College insurance mandate is also wrong

Wayne Hoffman
May 7, 2012

Larry Grant makes a point in his column last week that should not go ignored: Grant, the chairman of the Idaho Democrats, noted that the State Board of Education voted last month to continue enforcing its mandate that full-time Idaho college students purchase insurance.

Grant thinks he’s exposed an example of hypocrisy — with state officials opposing mandatory health insurance (Obamacare) but supporting it in the case of the state’s students enrolled in higher education. “Every time uninsured people end up in emergency rooms, everyone else pays for it, either in higher insurance premiums for all of us or higher taxes when the county has to pick up the bill,” Grant said.

He has a point, but not the one he was hoping for.

When healthy college students are required to carry health insurance, someone has to pick up the cost.
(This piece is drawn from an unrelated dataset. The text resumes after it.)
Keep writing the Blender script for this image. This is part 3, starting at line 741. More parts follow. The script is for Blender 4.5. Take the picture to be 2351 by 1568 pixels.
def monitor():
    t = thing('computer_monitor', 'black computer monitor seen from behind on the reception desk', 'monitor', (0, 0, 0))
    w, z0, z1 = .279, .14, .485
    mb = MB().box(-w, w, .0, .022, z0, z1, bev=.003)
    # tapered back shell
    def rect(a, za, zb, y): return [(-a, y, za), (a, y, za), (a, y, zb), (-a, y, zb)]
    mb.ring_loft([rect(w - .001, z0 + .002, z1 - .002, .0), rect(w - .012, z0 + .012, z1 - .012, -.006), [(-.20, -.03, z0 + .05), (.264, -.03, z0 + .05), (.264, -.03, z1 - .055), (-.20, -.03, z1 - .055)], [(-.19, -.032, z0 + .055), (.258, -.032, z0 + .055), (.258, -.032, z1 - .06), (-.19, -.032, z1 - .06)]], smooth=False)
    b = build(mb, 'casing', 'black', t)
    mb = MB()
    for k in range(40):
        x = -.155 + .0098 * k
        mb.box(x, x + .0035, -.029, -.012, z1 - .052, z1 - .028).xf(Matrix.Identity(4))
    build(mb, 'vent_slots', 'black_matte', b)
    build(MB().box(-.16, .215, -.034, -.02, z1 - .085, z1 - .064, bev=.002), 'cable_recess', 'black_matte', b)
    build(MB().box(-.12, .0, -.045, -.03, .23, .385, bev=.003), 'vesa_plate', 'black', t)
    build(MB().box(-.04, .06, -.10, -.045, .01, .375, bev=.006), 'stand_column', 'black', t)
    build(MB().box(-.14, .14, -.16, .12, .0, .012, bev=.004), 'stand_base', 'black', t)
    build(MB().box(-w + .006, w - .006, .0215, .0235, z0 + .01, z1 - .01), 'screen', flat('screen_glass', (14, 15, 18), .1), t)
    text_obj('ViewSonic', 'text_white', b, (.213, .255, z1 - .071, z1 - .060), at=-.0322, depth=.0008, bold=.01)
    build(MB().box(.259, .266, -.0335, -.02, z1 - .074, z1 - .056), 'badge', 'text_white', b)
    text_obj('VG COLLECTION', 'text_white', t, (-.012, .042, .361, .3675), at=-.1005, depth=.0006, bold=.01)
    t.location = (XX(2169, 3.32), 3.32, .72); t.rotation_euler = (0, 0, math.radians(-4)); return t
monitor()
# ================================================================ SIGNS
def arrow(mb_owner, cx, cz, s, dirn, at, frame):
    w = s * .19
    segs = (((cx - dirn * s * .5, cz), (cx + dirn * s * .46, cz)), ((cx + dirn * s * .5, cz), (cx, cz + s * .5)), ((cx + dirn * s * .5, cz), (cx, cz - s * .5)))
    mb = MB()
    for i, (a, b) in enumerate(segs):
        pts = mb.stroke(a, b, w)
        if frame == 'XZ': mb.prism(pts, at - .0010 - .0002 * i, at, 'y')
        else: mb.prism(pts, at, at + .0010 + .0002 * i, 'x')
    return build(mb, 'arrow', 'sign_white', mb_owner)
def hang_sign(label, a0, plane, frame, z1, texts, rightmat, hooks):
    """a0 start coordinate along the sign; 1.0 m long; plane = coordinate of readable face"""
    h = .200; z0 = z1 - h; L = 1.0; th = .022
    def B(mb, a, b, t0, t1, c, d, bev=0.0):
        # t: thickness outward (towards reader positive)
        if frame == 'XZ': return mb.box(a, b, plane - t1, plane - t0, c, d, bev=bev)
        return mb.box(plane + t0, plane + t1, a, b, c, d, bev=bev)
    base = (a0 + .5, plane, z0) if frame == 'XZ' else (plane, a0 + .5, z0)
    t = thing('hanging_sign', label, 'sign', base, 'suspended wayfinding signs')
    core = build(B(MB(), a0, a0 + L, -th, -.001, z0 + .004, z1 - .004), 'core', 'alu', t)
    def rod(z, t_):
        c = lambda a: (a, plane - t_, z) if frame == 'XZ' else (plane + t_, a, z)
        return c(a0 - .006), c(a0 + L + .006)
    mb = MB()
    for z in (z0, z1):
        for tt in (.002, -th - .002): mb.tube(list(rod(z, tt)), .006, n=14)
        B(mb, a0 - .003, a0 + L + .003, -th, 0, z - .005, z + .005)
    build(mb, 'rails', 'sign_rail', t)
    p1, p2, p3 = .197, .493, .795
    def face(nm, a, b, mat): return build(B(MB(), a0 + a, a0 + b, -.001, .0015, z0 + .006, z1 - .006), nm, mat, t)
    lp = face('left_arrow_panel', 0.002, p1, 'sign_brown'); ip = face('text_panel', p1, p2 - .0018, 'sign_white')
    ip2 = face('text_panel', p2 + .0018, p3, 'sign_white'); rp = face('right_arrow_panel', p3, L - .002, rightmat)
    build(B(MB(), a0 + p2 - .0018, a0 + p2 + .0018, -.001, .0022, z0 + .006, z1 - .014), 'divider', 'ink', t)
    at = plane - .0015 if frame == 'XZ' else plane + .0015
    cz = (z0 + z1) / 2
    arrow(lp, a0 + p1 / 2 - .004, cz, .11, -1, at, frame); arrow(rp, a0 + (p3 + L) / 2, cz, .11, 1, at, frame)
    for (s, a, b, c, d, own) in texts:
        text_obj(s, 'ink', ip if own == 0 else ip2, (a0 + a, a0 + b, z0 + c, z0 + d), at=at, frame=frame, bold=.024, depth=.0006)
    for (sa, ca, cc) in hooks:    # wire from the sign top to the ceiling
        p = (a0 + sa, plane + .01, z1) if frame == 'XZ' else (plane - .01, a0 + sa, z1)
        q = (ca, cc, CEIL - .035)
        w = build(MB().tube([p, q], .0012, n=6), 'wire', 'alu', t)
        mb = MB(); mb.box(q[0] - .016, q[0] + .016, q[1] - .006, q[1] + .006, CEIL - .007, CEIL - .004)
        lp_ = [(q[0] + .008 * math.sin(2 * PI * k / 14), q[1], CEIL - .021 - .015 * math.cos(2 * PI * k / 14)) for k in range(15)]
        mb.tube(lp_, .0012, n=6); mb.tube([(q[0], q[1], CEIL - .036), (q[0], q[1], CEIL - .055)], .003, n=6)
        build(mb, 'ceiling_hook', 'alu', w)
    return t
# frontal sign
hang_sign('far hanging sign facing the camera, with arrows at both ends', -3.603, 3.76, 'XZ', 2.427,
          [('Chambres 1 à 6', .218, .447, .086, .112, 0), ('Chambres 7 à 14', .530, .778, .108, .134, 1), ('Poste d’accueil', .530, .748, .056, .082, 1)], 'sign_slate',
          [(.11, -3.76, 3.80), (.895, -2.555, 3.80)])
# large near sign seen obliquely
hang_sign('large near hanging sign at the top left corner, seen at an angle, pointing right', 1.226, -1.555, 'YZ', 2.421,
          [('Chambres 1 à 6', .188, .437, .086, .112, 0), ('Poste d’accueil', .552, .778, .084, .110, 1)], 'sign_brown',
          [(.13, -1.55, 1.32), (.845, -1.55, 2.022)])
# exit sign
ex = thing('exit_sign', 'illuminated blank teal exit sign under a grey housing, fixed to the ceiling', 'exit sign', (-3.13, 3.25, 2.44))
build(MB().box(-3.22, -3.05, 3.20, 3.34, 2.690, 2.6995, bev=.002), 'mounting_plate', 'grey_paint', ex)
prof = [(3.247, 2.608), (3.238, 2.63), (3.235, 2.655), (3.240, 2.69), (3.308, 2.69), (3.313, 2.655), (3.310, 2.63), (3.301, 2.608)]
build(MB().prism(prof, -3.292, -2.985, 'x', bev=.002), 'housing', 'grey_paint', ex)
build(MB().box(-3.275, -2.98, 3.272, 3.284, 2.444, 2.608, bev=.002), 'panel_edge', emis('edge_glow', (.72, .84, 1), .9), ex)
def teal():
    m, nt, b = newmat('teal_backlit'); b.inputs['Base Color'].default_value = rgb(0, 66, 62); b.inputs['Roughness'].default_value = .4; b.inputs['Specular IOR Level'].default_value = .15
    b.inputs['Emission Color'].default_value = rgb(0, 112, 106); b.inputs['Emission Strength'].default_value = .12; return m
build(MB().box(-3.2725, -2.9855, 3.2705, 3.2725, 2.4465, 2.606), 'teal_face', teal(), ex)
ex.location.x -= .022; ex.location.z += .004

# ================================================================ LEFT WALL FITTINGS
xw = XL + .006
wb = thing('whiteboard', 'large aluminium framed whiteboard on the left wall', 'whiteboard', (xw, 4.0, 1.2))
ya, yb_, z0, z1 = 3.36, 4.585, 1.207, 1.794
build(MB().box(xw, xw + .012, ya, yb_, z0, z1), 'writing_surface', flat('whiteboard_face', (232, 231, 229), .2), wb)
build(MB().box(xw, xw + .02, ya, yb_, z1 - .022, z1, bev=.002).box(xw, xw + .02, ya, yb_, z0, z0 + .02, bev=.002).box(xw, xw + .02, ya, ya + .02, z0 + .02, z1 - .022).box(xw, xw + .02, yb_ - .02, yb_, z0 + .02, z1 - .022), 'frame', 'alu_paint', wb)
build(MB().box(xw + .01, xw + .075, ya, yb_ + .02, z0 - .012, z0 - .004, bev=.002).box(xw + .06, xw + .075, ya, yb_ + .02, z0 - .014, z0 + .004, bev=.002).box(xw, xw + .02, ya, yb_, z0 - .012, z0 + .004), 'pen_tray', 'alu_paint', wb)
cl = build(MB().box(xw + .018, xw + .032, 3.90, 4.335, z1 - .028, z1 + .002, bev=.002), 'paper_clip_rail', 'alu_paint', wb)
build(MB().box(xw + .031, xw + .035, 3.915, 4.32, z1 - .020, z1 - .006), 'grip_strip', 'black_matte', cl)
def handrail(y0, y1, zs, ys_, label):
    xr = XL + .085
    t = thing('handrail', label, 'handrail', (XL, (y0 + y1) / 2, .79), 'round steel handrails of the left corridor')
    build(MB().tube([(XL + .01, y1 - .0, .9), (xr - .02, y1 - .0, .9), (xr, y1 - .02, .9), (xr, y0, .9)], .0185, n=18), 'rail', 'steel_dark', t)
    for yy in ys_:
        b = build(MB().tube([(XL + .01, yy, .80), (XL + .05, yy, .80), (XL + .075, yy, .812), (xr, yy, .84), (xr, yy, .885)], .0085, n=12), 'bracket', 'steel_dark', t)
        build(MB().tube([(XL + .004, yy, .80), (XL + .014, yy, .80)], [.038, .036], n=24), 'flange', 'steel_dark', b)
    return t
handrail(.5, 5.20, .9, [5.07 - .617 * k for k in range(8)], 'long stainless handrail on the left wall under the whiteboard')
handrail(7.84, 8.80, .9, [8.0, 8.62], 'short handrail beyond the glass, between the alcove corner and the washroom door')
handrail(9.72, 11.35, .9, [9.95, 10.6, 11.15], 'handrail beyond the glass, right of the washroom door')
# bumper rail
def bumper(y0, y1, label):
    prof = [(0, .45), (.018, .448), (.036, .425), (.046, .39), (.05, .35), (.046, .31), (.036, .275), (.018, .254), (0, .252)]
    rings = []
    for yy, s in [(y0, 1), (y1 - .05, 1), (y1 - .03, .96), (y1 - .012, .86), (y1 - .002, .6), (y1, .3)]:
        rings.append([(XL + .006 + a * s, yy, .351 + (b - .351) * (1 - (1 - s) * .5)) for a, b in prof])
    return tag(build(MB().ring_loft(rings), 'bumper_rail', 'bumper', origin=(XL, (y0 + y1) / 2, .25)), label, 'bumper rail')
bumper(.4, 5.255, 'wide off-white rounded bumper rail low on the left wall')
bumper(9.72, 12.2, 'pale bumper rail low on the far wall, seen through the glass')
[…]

And that someone is college students and their parents. And it’s no small amount of money. Students at Boise State University will see their premiums go up by almost 31 percent to more than $2,100 a year. Idaho State University students will experience the biggest percentage increase in premiums — 46.5 percent to a little less than $1,900 a year. At the University of Idaho, students will pay about $1,500 a year, up 5 percent from the current year.

The Idaho Statesman reported that university officials spoke against a yearlong break in the health insurance mandate out of concern that healthy students would opt to go without insurance and, thus, leave a smaller pool of insured students, which, in turn, would drive up premiums.

Spot the irony? Insurance premiums for college students have gone up — quite significantly — even with the insurance mandate in place. And that’s for a rather healthy participant pool.

Grant thinks this is proof that people who don’t want insurance should be compelled to buy it. Naturally, I think it means people are being compelled to buy an increasingly expensive product for no good reason.

The natural consequence is to force students to graduate college with more debt, amortized over decades, and with nothing to show for it. The result is predictable. The cost for a mandated product has gone up. Mandate that all college students buy bicycles, and I guarantee you that the cost of bicycles will increase in price.

The same is true for the general population. The Obamacare health insurance mandate is causing health insurance costs to increase, not decrease. The effect of this is that more people are choosing to go without insurance. Businesses are choosing to drop coverage. And yes, some college students are choosing to not attend college because they can’t afford the increase in costs.

Grant wants you to believe that people have a societal obligation to buy health insurance. He believes the state Board of Education’s decision to mandate health insurance exposes critics of President Obama for making their anti-insurance mandate case out of political necessity, and not because of a sincere objection to the president’s public policy. He wants you to believe there’s nothing wrong with using the force of government to make people buy a product.

I’d argue that the state’s insurance mandate for college students and the one proposed under Obamacare are in the same camp. Both are an assault on freedom. Both trade liberty for convenience. Both have unintended and unfortunate consequences. Neither public policy deserves support.